=== WHAT NEEDS TO BE DONE ===
Both the line containing "Reconstruct this image" and the line containing "C = bpy.context.scene.collection" are part of the range to copy, along with every line between them. Copy it exactly and leave out the pictures.

=== RECORDS FOR THIS EXERCISE ===
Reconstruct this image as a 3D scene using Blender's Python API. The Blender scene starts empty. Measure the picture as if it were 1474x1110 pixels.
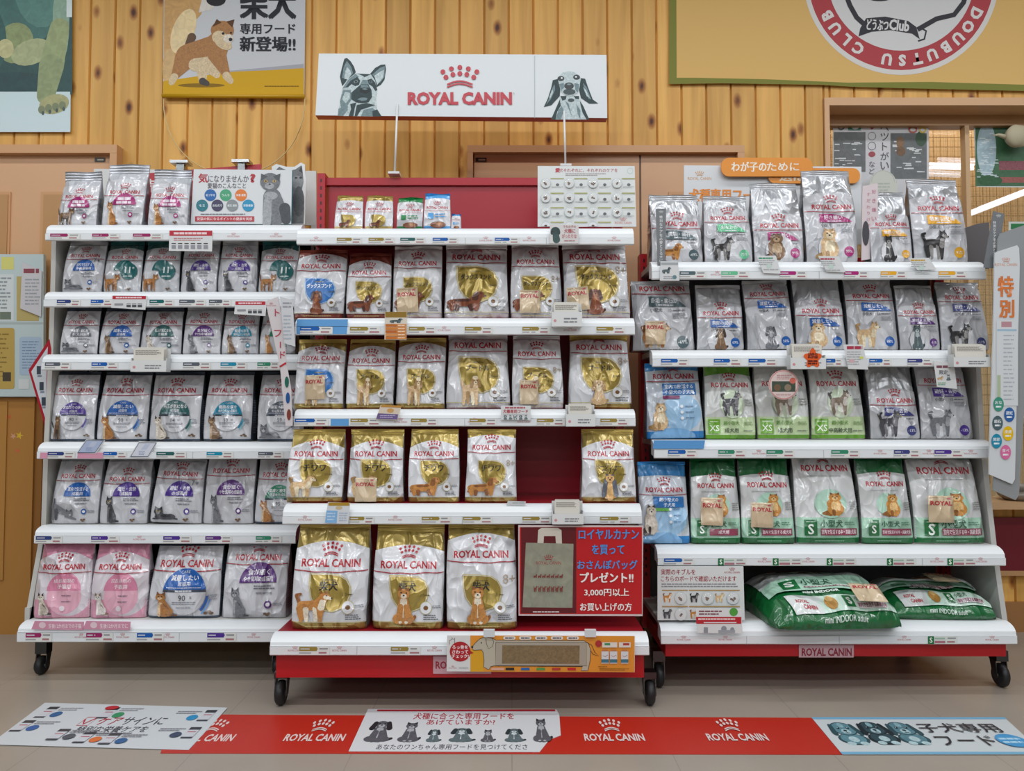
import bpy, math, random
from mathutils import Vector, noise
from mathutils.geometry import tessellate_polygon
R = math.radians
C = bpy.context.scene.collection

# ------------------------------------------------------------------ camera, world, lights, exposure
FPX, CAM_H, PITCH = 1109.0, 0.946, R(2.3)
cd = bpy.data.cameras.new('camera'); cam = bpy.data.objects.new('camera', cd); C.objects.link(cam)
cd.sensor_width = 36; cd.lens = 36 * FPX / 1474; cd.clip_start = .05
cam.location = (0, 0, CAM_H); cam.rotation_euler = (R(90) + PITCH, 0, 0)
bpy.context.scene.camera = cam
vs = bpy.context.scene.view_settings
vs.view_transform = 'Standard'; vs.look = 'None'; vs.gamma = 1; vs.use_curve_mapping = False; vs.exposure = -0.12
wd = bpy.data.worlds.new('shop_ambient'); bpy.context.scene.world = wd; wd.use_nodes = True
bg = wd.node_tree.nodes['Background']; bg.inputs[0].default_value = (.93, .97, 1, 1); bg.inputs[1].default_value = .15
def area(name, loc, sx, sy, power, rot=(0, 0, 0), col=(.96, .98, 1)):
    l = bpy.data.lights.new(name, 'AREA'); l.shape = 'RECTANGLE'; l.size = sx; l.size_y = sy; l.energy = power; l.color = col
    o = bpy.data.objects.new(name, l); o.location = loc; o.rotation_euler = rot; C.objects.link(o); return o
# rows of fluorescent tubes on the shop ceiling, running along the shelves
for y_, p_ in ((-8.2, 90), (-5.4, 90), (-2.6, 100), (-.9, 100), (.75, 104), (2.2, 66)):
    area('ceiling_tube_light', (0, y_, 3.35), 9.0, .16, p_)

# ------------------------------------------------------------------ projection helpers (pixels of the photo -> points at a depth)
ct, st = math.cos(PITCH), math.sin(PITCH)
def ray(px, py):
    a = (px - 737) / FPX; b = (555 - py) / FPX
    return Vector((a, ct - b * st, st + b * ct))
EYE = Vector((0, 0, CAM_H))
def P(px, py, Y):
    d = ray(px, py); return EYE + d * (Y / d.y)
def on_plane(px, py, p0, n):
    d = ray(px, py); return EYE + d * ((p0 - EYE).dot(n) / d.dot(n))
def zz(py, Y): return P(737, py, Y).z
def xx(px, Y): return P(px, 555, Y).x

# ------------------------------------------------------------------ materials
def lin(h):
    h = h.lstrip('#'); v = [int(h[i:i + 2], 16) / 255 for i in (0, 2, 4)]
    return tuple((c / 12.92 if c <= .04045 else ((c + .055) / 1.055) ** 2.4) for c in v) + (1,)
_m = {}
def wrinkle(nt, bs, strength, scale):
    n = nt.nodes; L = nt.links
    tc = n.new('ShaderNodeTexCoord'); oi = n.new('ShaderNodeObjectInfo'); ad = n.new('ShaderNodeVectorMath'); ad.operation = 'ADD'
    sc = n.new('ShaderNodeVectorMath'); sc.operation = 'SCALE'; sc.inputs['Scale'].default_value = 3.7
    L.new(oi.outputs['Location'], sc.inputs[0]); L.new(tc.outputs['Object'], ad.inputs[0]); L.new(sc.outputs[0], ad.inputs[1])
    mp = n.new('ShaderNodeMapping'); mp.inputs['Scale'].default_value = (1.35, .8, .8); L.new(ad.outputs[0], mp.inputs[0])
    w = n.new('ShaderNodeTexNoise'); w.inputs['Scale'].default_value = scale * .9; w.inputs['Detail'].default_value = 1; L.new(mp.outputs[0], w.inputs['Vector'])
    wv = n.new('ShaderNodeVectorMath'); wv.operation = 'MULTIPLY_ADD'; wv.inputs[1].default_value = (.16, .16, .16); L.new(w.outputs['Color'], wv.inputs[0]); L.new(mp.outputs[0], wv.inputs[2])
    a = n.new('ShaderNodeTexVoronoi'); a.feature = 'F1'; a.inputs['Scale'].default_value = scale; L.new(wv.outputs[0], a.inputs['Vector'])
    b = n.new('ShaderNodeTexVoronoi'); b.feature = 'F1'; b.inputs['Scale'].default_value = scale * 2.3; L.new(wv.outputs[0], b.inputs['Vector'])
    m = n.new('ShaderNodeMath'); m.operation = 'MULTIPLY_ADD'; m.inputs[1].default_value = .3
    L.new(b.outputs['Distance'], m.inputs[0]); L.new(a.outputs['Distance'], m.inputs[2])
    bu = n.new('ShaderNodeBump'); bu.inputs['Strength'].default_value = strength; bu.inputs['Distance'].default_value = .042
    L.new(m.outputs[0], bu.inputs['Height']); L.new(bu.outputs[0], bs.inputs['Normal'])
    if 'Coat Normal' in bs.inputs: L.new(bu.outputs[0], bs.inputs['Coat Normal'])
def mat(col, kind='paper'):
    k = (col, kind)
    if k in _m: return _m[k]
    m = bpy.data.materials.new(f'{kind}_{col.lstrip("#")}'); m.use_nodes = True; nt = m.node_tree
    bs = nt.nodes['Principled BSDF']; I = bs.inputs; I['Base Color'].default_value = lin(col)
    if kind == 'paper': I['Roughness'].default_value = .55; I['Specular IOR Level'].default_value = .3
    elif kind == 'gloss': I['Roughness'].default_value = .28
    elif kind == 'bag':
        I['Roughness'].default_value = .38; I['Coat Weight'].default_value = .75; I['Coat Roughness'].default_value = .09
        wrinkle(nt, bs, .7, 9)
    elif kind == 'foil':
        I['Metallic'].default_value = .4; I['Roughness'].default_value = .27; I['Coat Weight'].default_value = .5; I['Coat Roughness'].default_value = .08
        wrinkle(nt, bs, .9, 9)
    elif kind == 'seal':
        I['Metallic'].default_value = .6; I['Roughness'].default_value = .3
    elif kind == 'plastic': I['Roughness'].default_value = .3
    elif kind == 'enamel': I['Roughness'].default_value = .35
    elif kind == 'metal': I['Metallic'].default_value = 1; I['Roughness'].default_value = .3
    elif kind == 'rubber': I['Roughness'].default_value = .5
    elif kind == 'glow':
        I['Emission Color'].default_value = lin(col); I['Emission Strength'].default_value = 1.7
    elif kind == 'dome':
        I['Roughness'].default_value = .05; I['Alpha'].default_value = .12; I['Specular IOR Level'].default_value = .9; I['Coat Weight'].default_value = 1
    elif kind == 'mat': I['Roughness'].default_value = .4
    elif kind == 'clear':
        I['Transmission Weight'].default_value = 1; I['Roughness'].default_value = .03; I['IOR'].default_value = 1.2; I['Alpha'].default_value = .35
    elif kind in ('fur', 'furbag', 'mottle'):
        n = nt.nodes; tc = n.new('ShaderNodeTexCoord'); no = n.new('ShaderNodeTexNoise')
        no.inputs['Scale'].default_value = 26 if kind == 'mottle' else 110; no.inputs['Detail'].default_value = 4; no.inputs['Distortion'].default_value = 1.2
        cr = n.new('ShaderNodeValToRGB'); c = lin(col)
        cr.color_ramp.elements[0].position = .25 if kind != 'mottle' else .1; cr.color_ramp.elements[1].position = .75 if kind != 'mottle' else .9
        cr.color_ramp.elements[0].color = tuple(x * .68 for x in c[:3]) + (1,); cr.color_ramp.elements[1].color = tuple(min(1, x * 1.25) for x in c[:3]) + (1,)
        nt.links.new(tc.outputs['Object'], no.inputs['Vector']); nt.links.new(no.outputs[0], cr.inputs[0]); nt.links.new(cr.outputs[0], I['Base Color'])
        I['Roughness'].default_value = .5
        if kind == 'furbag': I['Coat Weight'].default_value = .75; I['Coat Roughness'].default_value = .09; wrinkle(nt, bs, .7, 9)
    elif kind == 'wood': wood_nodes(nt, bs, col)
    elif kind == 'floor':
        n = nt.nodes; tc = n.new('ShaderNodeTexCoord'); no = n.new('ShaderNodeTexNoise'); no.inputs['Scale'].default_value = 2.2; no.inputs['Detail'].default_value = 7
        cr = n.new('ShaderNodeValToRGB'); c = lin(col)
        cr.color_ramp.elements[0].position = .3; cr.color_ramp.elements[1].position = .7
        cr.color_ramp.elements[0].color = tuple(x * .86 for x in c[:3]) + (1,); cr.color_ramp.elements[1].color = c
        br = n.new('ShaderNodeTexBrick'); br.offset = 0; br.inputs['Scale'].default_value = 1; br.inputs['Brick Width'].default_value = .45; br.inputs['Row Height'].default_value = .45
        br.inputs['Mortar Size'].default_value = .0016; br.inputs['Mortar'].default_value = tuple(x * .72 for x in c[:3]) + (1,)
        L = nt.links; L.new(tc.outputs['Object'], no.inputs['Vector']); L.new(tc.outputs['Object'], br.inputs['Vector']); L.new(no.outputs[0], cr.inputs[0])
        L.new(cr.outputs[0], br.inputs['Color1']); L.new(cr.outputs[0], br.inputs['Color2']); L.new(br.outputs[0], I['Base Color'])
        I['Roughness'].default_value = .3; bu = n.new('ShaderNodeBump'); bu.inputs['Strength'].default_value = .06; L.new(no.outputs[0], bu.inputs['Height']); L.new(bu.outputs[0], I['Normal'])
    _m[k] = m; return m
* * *
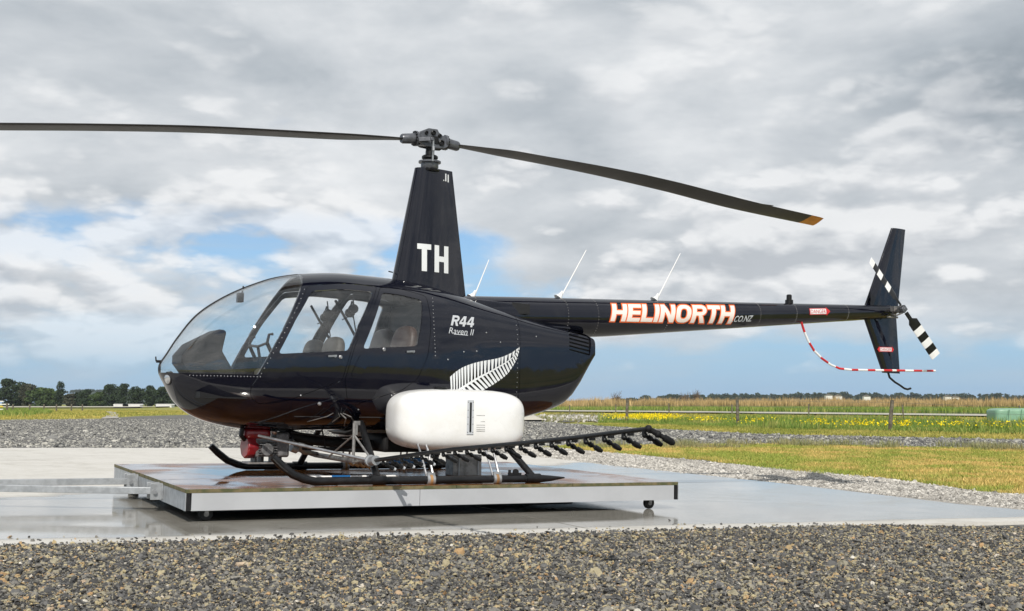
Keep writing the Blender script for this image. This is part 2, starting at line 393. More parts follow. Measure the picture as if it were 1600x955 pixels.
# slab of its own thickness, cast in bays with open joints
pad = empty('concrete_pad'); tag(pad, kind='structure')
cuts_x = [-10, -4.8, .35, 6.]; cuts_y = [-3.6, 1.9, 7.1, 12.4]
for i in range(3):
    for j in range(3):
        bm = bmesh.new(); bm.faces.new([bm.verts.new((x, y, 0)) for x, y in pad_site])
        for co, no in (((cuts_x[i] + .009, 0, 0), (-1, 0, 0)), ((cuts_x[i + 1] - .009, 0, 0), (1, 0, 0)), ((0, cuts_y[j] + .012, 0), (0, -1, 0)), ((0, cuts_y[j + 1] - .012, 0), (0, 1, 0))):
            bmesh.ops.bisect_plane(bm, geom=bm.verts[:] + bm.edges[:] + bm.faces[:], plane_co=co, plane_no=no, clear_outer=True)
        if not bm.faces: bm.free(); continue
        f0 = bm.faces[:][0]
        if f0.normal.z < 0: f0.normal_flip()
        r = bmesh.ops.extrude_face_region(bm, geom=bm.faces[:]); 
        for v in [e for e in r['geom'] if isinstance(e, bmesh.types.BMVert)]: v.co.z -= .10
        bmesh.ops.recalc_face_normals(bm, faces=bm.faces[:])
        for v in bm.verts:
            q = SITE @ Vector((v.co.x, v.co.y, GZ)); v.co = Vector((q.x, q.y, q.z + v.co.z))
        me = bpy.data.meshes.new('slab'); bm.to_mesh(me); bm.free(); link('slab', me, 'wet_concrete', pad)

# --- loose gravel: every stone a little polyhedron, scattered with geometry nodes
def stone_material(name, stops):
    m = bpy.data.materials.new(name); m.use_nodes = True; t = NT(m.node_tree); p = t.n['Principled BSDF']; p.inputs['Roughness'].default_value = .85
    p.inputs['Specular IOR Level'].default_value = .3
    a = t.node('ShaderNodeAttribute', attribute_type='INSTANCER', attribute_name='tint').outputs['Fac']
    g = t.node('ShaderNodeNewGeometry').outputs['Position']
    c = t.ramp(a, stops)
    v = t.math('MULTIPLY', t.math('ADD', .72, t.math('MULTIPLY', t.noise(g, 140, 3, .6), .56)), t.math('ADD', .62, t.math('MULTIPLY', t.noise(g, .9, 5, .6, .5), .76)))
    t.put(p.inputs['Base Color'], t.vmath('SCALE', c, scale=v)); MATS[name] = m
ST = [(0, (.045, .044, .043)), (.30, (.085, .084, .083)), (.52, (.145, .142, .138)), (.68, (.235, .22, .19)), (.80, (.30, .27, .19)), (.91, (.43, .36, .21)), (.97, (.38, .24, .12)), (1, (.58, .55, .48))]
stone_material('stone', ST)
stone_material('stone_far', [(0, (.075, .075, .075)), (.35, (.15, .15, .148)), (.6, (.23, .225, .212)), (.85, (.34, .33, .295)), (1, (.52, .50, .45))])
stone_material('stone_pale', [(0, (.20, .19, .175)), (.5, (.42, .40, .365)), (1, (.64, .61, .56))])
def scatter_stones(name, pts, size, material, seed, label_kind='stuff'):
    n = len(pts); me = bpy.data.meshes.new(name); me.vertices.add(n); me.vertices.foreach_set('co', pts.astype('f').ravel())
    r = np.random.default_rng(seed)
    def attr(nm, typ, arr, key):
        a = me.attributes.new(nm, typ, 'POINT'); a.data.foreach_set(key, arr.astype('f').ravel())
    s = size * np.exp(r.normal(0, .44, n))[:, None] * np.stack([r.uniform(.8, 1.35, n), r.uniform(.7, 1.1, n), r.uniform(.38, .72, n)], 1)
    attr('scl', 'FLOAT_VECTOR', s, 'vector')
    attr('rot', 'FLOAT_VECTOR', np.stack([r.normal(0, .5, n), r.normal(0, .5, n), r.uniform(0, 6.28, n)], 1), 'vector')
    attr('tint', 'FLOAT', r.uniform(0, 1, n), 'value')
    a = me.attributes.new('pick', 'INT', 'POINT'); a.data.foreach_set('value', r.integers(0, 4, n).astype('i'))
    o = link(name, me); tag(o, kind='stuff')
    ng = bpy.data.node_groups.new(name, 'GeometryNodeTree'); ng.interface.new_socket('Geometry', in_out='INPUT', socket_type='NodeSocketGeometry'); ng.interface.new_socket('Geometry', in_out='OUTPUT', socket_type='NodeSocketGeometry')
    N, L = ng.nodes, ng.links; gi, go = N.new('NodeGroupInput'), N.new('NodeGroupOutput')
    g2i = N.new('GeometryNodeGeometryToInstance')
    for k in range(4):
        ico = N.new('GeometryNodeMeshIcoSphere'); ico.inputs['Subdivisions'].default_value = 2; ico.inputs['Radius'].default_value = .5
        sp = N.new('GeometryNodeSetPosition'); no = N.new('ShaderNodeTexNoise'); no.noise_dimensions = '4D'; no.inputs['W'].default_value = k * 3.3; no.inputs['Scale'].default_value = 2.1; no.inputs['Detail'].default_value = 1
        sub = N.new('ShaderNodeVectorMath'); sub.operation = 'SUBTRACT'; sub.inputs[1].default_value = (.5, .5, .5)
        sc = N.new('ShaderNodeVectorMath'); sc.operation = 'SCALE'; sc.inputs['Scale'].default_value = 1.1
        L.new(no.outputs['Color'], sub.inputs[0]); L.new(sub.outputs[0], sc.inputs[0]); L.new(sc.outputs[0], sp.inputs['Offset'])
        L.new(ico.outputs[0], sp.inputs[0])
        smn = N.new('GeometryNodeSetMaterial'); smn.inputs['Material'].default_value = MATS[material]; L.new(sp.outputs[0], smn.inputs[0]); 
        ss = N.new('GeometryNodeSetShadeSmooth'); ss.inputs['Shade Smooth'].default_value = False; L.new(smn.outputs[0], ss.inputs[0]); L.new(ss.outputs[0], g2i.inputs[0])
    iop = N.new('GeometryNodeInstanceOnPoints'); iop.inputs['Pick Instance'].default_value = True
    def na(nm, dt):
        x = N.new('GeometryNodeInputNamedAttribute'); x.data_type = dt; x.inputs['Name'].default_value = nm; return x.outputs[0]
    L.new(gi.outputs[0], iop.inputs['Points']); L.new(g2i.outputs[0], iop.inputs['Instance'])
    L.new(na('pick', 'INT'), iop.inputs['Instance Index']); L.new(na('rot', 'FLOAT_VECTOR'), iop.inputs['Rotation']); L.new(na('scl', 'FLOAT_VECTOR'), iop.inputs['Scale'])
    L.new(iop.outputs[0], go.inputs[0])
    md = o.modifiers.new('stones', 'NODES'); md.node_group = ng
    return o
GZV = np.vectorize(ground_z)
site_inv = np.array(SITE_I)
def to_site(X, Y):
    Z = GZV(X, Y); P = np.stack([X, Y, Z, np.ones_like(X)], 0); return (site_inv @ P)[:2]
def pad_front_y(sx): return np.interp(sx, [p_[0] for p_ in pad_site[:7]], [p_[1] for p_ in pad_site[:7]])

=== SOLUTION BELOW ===
Reconstruct this image as a 3D scene using Blender's Python API. The Blender scene starts empty. Measure the picture as if it were 1474x1110 pixels.
import bpy, math, random
from mathutils import Vector, noise
from mathutils.geometry import tessellate_polygon
R = math.radians
C = bpy.context.scene.collection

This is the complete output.